Thank you everyone for your time and insight!
Just browsing

Re: Guest network allowed to ping local workstations?

I know this is an old post, but maybe it will help someone.

 

We have 4 SSIDs, one private, 3 for different types of guests.  One of these guest SSIDs was allowing the client to traverse into the network.  It was not able to do name lookup, but it could ping, and attach to other services.  

 

In the Access Control section\Captive Portal Strength:  we had ours set to "Allow Non-HTTP Traffic prior to sign-on."

We also run a Splash Page on this SSID, and we have our Firewall rule set to Deny LAN traffic.

 

What we discovered is that the Firewall rule does not kick in until the Splash Page is acknowledged.  If the client never opens their browser to Ack the splash page, they are unrestricted.

If you set your Captive Portal Strength to: "Block..." everything works as you would expect, and the client is prevented from LAN access.

 

Here's a link describing exactly what's happening:

Troubleshooting Users' Network Access with Splash Page Enabled

 

Personally, I don't believe that this is intuitive, and is not addressed well (at all?) in the Dashboard, and the results of this misconfiguration could be really bad.  This is a security hole and Cisco needs to either enforce "Block" or remedy this to prevent clients free access to everything until they are allowed.

 

What's even stranger.... one of our SSIDs was set the same way, and couldn't get to the private LAN.  

So the problem isn't consistent, and that's frustrating.

 

Shout out to Support for linking me the above document.

Here to help

Re: Guest network allowed to ping local workstations?
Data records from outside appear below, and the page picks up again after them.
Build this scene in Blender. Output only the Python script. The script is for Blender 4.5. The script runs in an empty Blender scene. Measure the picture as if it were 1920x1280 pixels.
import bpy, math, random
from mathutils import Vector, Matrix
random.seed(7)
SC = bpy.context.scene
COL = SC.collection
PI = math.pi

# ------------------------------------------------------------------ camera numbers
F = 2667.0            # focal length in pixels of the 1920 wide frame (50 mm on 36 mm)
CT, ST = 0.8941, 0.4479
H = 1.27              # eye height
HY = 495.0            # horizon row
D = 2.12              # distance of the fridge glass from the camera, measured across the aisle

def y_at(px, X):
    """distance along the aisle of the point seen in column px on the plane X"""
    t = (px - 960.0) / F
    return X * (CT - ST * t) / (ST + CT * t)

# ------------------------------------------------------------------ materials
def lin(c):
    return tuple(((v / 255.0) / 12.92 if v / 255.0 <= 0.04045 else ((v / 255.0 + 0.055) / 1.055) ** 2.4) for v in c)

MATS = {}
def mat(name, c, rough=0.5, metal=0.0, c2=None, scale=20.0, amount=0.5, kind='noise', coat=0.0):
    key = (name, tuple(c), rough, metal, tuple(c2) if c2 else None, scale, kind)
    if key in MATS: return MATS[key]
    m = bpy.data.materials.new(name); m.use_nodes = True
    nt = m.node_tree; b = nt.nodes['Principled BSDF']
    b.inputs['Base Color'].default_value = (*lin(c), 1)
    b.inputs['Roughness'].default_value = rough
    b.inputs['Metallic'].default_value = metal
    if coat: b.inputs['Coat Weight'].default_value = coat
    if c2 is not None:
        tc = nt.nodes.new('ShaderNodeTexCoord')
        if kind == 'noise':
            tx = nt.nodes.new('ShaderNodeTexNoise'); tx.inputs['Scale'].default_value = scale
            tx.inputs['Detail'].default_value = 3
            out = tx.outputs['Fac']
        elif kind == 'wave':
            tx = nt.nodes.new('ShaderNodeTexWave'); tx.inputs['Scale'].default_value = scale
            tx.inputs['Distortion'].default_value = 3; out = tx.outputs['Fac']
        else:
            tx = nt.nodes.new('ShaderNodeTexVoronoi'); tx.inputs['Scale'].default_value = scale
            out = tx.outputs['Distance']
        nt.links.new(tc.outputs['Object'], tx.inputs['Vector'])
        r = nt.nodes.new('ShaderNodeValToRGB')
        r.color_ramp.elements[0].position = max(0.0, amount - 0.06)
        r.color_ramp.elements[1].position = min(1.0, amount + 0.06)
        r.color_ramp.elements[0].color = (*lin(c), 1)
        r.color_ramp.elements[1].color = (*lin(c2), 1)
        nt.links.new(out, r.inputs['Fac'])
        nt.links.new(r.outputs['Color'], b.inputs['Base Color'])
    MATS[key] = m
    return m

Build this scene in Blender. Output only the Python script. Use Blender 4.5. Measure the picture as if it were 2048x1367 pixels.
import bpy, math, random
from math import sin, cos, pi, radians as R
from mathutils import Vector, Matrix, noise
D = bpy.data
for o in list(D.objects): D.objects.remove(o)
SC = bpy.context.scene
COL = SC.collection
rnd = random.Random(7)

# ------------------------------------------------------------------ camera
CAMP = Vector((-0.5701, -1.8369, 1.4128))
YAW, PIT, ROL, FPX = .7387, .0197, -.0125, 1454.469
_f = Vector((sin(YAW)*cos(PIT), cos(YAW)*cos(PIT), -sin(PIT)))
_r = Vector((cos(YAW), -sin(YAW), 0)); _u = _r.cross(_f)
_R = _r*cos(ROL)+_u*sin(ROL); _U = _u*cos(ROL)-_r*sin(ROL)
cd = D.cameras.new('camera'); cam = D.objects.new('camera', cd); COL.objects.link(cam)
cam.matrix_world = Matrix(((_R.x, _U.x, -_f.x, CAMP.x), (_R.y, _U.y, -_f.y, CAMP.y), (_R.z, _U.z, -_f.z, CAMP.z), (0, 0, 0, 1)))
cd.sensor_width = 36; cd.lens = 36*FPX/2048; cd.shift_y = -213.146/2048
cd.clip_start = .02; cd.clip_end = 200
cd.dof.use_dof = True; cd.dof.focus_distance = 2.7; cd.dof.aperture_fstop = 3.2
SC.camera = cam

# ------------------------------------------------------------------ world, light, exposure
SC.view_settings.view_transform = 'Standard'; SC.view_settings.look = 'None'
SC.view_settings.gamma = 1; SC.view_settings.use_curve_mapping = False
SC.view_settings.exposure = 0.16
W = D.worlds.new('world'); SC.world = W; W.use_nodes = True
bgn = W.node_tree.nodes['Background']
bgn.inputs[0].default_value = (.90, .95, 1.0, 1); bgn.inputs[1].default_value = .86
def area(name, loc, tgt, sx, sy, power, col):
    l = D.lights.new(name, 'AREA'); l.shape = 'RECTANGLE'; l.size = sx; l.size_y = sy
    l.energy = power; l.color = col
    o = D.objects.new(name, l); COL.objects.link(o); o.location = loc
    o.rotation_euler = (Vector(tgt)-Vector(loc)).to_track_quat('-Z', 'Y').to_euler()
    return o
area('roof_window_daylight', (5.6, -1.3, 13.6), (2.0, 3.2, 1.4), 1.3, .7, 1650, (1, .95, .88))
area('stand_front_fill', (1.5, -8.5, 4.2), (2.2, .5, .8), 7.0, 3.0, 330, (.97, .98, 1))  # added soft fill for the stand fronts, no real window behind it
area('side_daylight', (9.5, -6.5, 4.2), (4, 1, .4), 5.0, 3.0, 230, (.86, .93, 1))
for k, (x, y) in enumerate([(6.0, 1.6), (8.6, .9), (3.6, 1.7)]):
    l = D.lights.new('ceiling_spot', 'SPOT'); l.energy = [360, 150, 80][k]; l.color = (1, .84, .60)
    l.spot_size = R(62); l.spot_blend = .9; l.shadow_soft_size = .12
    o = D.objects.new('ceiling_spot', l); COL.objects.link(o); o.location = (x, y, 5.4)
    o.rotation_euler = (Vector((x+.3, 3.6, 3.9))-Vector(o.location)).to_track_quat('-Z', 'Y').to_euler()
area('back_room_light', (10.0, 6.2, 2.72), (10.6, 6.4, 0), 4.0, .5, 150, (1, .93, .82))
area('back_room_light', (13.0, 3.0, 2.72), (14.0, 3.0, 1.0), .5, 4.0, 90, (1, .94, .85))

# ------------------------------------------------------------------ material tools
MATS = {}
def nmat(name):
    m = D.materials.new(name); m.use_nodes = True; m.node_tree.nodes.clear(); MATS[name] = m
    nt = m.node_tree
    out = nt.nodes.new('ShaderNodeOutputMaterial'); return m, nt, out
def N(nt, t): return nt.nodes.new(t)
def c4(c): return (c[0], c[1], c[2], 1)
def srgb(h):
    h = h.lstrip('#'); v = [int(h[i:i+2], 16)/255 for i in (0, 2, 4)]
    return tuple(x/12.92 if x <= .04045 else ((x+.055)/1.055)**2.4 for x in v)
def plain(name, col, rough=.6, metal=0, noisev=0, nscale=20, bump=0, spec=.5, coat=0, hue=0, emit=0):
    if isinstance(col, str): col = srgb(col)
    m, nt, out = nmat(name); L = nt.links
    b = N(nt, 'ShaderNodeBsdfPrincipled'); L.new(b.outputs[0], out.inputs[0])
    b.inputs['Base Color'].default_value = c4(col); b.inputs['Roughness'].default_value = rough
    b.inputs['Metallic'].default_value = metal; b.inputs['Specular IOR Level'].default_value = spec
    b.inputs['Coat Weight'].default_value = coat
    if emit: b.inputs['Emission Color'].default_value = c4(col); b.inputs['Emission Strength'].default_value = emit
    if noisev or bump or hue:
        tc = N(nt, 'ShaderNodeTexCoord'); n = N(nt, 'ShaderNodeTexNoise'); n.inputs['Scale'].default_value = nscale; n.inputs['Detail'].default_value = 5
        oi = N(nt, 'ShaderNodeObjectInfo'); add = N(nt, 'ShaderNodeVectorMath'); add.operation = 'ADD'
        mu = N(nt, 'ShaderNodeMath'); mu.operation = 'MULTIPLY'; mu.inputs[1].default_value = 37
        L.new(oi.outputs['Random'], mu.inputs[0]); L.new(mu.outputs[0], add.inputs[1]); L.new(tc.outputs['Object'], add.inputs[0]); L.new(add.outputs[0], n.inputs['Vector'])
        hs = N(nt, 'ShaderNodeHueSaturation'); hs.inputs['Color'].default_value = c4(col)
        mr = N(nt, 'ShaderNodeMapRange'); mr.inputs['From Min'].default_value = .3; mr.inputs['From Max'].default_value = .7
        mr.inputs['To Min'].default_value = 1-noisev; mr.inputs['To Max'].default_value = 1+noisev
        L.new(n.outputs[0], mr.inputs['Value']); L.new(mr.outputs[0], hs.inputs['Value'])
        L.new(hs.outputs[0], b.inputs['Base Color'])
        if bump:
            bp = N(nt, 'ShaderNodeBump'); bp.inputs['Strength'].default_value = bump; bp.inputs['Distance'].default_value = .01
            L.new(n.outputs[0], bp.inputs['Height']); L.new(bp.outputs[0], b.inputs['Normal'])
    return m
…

Back from the dead again...

 

We recently had a Network Security Assessment done and the assessor informed us of the ability to see the internal/private LAN when on the Guest wifi network using nmap.  My settings are the same as the original poster - Deny any to the Local LAN.  AND the Captive Portal strength is set to Block all access until sign-on is complete.  

 

They could see all machines on the local LAN and discover open ports/services.  

 

This isn't the behavior I thought we had in place.  Not good.  Not happy.

Getting noticed

Re: Guest network allowed to ping local workstations?

I also add explicit deny/any to all our internal subnets on the guest wireless SSID firewall rules.  On top of that, the guest wireless is pure L2, and the default gateway is the (non-meraki) firewall which for sure isn't going to let wireless clients get out of line.

 

The SSID L3 firewall rules do now allow an explicit ICMP deny, so maybe for some of the people that tested back in April, that is a new feature.  I don't recall it being there when I originally set the wireless up on Meraki gear some years ago.  But now ICMP is in the dropdown on the "Protocol" column.

Here to help

Re: Guest network allowed to ping local workstations?

Opened a ticket with Meraki last week.  Confirmed with them via packet captures that a client on the Guest wifi could talk to servers on the internal LAN.  Was able to telnet via port 53 to our DNS/AD servers.

Definitely a bug in their setup.

 

Temporary fix was to add the explicit "deny any 192.168.0.0/16 any" to all of our WiFi networks that use Meraki NAT mode (Guest, mobile phones, scanners).

Kind of a big deal

Re: Guest network allowed to ping local workstations?

That rings a bell!  DNS and DHCP are excempt from the "deny local LAN" rule.

https://documentation.meraki.com/MR/Firewall_and_Traffic_Shaping/'Deny_Local_LAN'_settings_in_Cisco_... 

 

"Note: DNS and DHCP traffic is exempt from this rule. If the SSID is in NAT mode, only DNS traffic is exempt since the AP acts as a DHCP server for connecting clients."

Here to help

Re: Guest network allowed to ping local workstations?

That's great, but do a search for a tool called Iodine.  Port 53 needs to be blocked.  The tech I had on the call showed me the tool and how it can be used in this scenario.  Eye opening...

Kind of a big deal

Re: Guest network allowed to ping local workstations?

I don't think anything in the Meraki arsenal can block the port 53 VPN solutions at the moment.